Vanessa has received a number of grants and awards for her academic work including the CHASE DTP scholarship of the Arts and Humanities Research Council (AHRC), the Alan Little Memorial Award as well as grants from the German Academic Exchange Service (DAAD) and the German-French University (DFH). 

Tancrède Fulconis

Tancrède Fulconis' research project is entitled “Policing the Political: Universalism, Exception, and Othering in (Post)Colonial France”. This dissertation explores the relationship of the French Republic to itself in the aftermath of the formal end of colonisation.

While the Republic continues to see itself, in the lineage of the enlightenment, as the bearer of a long universalist tradition in the “values of the Republic”, the (post)colonial exercise of othering provides a sinister counter-narrative which undermines the stability of the Republic’s self-reference.

Furthermore, this project challenges the prevalent conception that the violence of colonisation epitomised a betrayal of the “values of the Republic,” when instead, these values are shaped by their manifestation in the various moments of ruptures that form the ipseity of the (post)colonial Republic.

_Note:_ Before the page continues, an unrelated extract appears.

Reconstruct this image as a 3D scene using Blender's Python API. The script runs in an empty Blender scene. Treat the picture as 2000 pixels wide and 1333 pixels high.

Tancrède identifies four time periods, revolving around the major states of emergency in Metropolitan France. These periods are moments of qualitative changes in the co-constitution of the Republican subject and its constitutive ‘other’, and mirror imperatives to police the intelligibility of political demands emanating from the margins.

Susuana Amoah

Susuana is an artist, curator, cultural activist, and a PhD student in the Department of Art. Susuana is also a member of the Black Curators Collective and is the Campaign Manager at the Free Black University. Her research explores decolonial curatorial practices in public contemporary art galleries. This research project analyses how the standardisation of European modernist theories and curatorial practices has contributed to cultural colonialism. The project also examines how decolonial praxis can be used to undo institutional racism in these spaces.   Twitter: @blackgallerina 

Lydia Ayame Hiraide

Lydia Ayame's reserach is titled, 'All the Blacks Are Men, All the Whites Are Women, But What About the Greens? An Intersectional Analysis of Environmental Activism in the UK and France'.

Her research asks how an intersectional framework helps us to understand environmental movements and examines the relevance of social categories to environmental claims.

The project seeks to recentre and highlight the presence of marginalised voices in our collective environmental struggle which, no doubt, constitutes a vital moment in our global history.